After weeks of near-absence, crows call and quarrel in all directions. It must be the gut piles, venison viscera festering among the leaves.
November 2012
November 29, 2012
The sun rising through the trees off to the southeast seems so much less ambitious than last night’s moon. Goldfinches’ desultory chirps.
November 28, 2012
Cold and windy, but the scattered cumulous clouds barely move. Up on the ridge, the plaintive call of a turkey separated from her flock.
November 27, 2012
A voice woke me from a dream this morning, telling me there was snow on the ground—and there is! A Carolina wren trills from a snowy branch.
November 26, 2012
A nuthatch scolds something at the woods’ edge. A few distant gunshots. You’d never know the hollow is full of hunters sitting in trees.
November 25, 2012
The ethereal notes of cedar waxwings on the wind. In the now-leafless lilac, I spot a black walnut wedged into a cluster of small branches.
November 24, 2012
Snowflakes swirl past the porch; the trees twist and sway. High, thin notes of a white-throated sparrow.
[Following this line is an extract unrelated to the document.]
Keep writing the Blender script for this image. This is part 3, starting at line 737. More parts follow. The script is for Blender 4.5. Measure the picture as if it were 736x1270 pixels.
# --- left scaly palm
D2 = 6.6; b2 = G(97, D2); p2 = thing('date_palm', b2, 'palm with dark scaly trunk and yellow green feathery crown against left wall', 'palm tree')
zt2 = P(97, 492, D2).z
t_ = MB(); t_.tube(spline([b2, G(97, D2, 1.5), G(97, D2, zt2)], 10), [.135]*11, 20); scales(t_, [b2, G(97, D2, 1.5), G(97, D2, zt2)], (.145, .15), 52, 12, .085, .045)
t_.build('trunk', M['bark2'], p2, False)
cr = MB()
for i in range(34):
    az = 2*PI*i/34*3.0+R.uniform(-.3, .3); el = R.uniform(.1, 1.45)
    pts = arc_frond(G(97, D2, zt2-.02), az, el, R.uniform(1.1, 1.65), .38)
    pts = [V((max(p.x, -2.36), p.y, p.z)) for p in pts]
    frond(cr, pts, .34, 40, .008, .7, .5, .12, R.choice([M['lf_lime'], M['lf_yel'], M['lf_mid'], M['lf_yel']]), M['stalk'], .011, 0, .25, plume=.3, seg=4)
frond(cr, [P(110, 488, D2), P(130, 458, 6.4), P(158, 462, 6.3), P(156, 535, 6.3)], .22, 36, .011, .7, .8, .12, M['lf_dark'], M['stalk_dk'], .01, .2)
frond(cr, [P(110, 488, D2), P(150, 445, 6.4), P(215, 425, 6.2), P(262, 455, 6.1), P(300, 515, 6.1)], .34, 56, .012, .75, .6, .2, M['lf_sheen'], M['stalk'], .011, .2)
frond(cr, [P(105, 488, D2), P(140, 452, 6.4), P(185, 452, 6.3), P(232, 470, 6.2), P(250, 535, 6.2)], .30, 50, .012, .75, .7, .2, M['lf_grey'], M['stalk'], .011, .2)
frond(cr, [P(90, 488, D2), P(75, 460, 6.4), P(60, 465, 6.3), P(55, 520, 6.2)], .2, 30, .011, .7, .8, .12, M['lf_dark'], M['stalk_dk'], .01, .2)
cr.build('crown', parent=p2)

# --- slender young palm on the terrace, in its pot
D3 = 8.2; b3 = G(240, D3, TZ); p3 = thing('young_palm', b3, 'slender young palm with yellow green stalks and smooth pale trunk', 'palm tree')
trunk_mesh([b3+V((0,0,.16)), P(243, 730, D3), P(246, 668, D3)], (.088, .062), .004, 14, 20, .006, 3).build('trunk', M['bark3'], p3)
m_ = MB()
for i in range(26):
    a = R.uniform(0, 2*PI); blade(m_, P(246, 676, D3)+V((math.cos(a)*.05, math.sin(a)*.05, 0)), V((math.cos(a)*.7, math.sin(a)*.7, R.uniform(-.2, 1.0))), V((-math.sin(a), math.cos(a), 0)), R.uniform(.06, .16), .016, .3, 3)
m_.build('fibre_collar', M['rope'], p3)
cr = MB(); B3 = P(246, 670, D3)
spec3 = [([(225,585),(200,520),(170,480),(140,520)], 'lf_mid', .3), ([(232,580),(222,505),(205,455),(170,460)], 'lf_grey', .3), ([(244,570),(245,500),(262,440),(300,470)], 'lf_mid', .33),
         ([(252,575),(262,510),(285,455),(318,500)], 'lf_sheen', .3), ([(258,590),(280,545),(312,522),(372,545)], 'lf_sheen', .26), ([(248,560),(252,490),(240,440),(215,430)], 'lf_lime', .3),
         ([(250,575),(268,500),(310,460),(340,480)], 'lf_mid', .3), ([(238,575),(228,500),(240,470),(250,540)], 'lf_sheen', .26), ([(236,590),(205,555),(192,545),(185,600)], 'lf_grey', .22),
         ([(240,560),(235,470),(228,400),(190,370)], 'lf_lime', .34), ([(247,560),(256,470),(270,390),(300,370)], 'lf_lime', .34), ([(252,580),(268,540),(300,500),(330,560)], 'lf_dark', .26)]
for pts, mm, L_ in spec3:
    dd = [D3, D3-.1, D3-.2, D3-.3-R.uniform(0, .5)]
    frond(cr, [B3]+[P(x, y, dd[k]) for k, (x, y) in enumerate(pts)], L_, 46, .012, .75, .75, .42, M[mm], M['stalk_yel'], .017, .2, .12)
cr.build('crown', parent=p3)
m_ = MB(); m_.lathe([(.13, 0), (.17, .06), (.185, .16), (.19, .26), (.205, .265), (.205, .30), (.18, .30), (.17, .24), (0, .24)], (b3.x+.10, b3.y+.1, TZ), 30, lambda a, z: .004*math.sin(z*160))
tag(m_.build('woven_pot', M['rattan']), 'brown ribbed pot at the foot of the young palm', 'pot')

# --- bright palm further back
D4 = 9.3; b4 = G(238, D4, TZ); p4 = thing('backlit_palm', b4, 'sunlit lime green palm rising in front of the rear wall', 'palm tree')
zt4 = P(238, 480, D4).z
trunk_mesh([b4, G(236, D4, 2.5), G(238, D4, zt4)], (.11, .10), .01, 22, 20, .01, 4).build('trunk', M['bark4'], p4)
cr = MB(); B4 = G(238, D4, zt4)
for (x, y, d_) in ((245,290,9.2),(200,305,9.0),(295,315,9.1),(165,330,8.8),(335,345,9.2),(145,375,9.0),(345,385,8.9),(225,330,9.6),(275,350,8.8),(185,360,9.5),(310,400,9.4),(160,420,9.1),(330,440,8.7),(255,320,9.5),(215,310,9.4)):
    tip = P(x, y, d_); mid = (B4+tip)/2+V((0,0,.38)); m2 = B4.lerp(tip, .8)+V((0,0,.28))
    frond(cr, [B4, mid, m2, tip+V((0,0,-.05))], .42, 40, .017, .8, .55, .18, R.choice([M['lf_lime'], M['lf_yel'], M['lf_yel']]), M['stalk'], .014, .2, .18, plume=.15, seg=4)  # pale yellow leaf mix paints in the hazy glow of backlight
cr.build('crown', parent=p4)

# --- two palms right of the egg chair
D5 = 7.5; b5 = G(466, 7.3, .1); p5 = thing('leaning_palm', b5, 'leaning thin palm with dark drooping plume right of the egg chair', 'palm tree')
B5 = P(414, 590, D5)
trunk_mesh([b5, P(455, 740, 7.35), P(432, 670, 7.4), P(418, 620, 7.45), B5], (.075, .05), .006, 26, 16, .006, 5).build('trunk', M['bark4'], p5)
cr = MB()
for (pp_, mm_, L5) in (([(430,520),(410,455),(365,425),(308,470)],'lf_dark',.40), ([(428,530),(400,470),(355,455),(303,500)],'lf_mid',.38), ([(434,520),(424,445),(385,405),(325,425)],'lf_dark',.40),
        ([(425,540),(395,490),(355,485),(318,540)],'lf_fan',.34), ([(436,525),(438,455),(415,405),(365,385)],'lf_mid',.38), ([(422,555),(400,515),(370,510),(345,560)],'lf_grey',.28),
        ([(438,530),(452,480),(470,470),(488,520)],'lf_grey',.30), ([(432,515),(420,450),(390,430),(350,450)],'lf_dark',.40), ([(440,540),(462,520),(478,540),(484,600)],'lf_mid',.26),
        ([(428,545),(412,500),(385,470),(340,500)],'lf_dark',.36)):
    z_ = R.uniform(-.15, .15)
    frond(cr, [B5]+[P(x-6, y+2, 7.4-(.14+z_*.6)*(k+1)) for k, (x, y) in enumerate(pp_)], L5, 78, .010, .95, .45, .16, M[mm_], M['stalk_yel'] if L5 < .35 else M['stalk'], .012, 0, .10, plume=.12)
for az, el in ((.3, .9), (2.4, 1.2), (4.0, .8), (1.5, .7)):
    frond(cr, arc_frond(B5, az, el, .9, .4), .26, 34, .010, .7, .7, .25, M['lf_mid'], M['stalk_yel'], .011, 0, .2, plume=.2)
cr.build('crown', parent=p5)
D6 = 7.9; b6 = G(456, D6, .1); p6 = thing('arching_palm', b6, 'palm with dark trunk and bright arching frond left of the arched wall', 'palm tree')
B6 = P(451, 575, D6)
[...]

A raven croaks twice.
November 23, 2012
Mid-morning. The sun slowly fades behind thickening clouds. Chickadees and titmice flit among the dried goldenrod heads, arguing loudly.
November 22, 2012
A deer under the lilac glows strangely in the sunlight refracted from my bedroom window. The waxy myrtle leaves crackle between her teeth.
November 21, 2012
Melting hoarfrost drips like rain. I watch one glistening drop change from red to yellow to violet as the sun inches into the deep blue sky.
November 20, 2012
The lace-work of leafless treetops against the clouds. No wonder the dead cherry with its cluster of six limb-stumps reminds me of despair.
November 19, 2012
Gray sky. A gray squirrel emerges from the tiny attic opening in the springhouse roof and falls head-first into the cattails.
November 18, 2012
A heavy frost whitens tree branches fifteen feet off the ground. It’s so quiet, I can hear people talking a quarter mile away.
November 17, 2012
Cold and clear. The hissing of a nearby air compressor blots out all birdsong. It sounds like nothing so much as really loud silence.